Но я отвлеклась. Немцы не брали Петербурга, очевидно не желая брать на себя ответственность за снабжение многомиллионного города, но как отражается блокада на жителях, я как-то не могла себе представить. Отвлеченное другими проблемами воображение не сработало, хотя я и слышала зловещие слова Гитлера. По нашему громкоговорителю передавали, конечно, передачи из Пскова, но иногда включали немецкое радио и мы могли слышать речи нацистских вождей в оригинале. В одной из таких речей Гитлер сказал: «Leningrad wird verhungern» (Ленинград погибнет от голода). Меня эта фраза ударила, я ее даже еще сейчас слышу, и все же я как-то не могла себе представить, как буквально ее следовало понимать. Сознание человека не может одновременно объять всего, и страшная реальность голодной блокады прошла почти мимо моего сознания.
На первые дни войны пала моя первая, короткая и чисто платоническая влюбленность. Чтобы покончить с этой темой, отмечу сразу же, что меня до такой степени занимали другие проблемы, если угодно, другие страсти, – страсть справедливого устройства страны и даже всего мира, страсть найти смысл жизни, – что для обычных чувств молодости почти не оставалось места. Тем не менее отдельные, всегда платонические, влюбленности были, как с моей стороны, так и с другой. Но они всегда шли вразрез друг другу. Если увлекалась я, мною не увлекались, если бывали в меня влюблены, иногда сильно, я оставалась совершенно равнодушна. Видимо, Господь готовил мне другую судьбу.
Вскоре после вступления немецких войск к нам как-то зашли два офицера о чем-то спросить. Говорила с ними, конечно, я, так как только я владела немецким языком. Было очень жарко, на столе у нас стоял графин с кипяченой водой. В России до сих пор не пьют воду прямо из под крана, а кипятят ее, тогда тоже так делали. И вдруг более молодой из офицеров, высокий блондин, спросил по-русски: «Это хорошая вода? Можно пить?» Это было так неожиданно, а произношение было таким чистым, что я на момент остолбенела и не сразу ответила, что воду пить можно. Дали стакан, он напился, и они ушли. Но я не могла его забыть и была уверена, что он скоро опять появится. В самом деле, уже через несколько дней он снова у нас появился. Теперь он зашел по делу. У него была идея собрать интеллигентных и антикоммунистически настроенных русских, чтобы положить начало самоуправлению и выработке новых идей для России. Мысль эта была весьма привлекательна. Теперь стало ясно, что этот офицер не так хорошо говорил по-русски, ему нередко не хватало слов или он делал грамматические ошибки, но произношение было безукоризненно. Оказалось, что он из русских немцев. Отец погиб в гражданскую войну, дядя бежал в Германию, и ему как-то удалось вывезти племянника, когда тому было 8 лет. Мать и сестра его остались в советской России. Произношение у него сохранилось с детства, но запас слов был недостаточный, так что мне приходилось иногда помогать ему в разговоре. О матери и сестре он ничего не знал и надеялся их разыскать.

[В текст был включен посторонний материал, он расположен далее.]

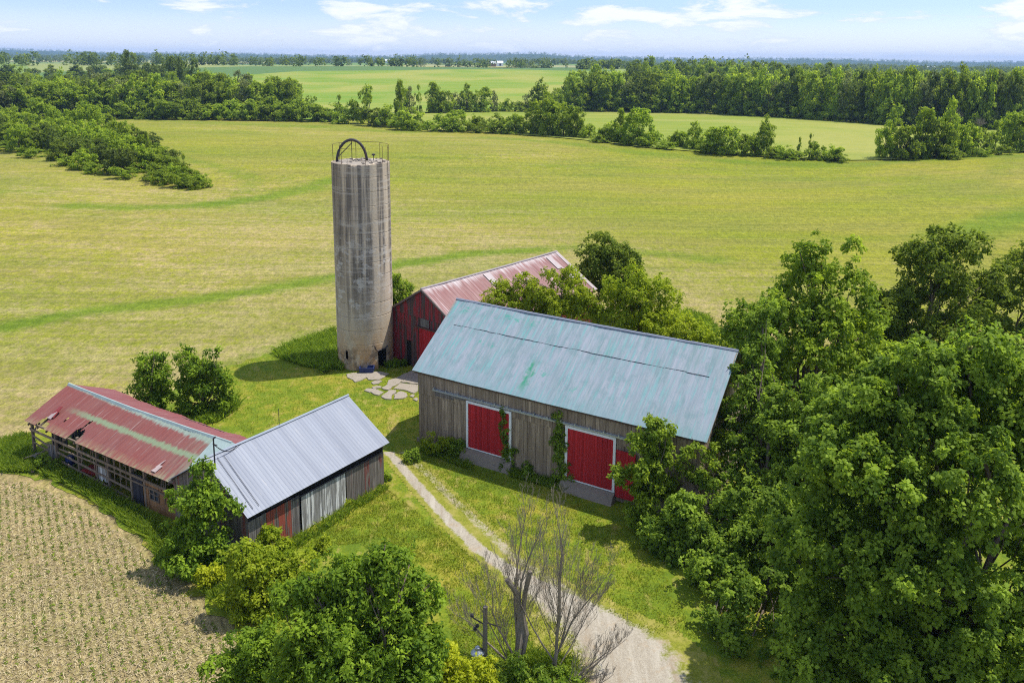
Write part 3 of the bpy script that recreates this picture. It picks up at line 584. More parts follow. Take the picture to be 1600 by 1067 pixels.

Мой отец охотно согласился участвовать в такой антикоммунистической группе.
Дуклау, так звали офицера, попрощался со словами, что он скоро снова зайдет. В этот момент я знача, что никогда его больше не увижу. Несколько недель спустя я увидела на улице того офицера, который первый раз заходил к нам вместе с Дуклау. Собрав все свое мужество, – у нас тогда были строгие правила: не полагалось молодой девушке спрашивать о мужчине, – я подошла к нему и спросила, куда девался его товарищ. Он ответил, что тот был неожиданно послан на передовую линию. Проектом группы русской интеллигенции никто больше не интересовался.